I am single, and I have money to spend. I don’t have considerable wealth, but aside from a few household bills, I’ve no family obligations to bear and so can well afford to splurge on myself. But strangely enough, retailers don’t seem interested in wooing me at all.

Enterprising business owners will find that my large cohort of single friends and I constitute a niche market that’s worth mining. So do other largely unexplored “emerging markets” like the burgeoning population of greenies and ageing baby boomers. The singles have disposable income to spare, while the greenies are passionate about supporting causes dear to their hearts and the seniors have the time to pursue their interests.

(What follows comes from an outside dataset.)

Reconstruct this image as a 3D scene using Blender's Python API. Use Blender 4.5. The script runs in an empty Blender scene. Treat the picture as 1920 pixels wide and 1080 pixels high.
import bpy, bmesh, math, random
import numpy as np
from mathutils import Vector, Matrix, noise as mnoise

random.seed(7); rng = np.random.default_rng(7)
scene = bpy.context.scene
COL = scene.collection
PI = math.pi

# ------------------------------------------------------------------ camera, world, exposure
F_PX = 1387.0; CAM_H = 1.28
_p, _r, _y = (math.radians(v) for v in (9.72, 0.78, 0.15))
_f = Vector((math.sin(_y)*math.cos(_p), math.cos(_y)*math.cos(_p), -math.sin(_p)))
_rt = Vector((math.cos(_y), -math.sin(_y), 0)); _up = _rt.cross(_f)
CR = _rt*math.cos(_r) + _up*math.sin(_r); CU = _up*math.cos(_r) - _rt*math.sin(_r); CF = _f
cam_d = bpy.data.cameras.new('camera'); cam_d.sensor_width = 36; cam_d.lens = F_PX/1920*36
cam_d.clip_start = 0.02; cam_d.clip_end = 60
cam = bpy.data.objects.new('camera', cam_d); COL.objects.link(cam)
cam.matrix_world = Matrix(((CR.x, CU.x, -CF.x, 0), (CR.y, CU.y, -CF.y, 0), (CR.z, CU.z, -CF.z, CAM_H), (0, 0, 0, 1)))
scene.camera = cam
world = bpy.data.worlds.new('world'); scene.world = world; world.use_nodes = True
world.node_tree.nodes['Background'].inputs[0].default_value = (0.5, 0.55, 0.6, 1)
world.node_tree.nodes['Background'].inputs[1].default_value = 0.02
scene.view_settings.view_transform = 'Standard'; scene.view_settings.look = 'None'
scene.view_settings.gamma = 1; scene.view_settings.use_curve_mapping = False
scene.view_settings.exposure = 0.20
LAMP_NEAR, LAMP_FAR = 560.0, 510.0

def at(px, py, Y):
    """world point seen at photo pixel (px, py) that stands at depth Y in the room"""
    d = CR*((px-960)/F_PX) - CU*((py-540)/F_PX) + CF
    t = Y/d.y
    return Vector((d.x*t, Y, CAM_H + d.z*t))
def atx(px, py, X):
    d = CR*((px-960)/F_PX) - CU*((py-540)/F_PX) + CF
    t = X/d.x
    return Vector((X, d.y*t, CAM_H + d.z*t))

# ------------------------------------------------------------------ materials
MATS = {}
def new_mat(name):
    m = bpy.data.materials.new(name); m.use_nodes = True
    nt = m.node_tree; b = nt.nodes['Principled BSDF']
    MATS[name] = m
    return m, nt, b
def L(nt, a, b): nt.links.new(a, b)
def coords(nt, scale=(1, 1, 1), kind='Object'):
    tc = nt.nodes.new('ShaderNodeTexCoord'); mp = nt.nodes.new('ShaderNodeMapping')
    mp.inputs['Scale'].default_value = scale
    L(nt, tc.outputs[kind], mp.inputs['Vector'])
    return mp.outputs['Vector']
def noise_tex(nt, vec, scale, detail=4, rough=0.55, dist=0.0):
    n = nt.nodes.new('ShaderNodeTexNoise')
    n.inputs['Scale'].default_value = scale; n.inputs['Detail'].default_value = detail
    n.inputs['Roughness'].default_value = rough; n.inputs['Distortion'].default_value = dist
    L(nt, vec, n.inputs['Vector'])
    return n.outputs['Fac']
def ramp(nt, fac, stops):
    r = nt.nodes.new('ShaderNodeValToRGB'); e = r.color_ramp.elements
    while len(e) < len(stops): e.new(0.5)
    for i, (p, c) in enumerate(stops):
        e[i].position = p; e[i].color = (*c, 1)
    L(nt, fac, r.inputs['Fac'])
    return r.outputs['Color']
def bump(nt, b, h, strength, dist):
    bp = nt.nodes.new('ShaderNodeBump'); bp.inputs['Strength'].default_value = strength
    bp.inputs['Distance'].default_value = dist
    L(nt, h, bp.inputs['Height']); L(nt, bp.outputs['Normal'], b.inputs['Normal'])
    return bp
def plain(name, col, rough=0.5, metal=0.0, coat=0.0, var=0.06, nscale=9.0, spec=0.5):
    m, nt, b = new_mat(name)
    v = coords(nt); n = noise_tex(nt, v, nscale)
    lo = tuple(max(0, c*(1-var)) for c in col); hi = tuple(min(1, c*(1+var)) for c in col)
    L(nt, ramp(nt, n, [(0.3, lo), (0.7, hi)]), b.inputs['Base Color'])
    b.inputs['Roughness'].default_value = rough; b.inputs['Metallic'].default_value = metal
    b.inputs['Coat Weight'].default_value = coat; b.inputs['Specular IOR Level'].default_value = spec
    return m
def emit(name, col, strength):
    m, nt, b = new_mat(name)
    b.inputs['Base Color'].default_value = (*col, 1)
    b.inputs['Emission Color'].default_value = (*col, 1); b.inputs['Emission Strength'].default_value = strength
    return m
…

Singapore is a small and saturated marketplace in which the cost of operating a business is high, therefore it can be exceedingly tough for businesses to thrive. Price-cutting is a foolproof way of increasing sales revenue, but can business owners afford to erode the profits that they’ll need for paying landlords and investing in marketing campaigns? It makes sense to adopt niche marketing strategies rather than compete against myriad generic or bigger opponents.

But the greatest challenge in developing niche markets lies in getting a thorough understanding of what makes your target consumers tick. This means learning all you can about their lifestyles, developing products or services befitting their specific needs, seeking the most effective ways of reaching them, and building loyalty.

Steve Jobs is no computer whizz; in fact, he’s a college dropout. But he had excellent foresight, read his market well and was highly imaginative in conceptualising and developing seemingly far-fetched product ideas like the iMac, iBook, iPod, iTouch, iPhone and iPad.

These products came about because he aimed to provide solutions to a fundamental problem – that computer technology is complex and intimidating to many of us, yet can benefit us in many aspects of our lives; and in order to get potential customers to hook up to his products, he had to transform and simplify technology to make it acceptable and accessible to as many of them as possible.

But remember this, whether you are targeting the environmentally-conscious, singles, elderly, youths, family-oriented or technologically-challenged – it’s always the early bird that catches the fattest worm.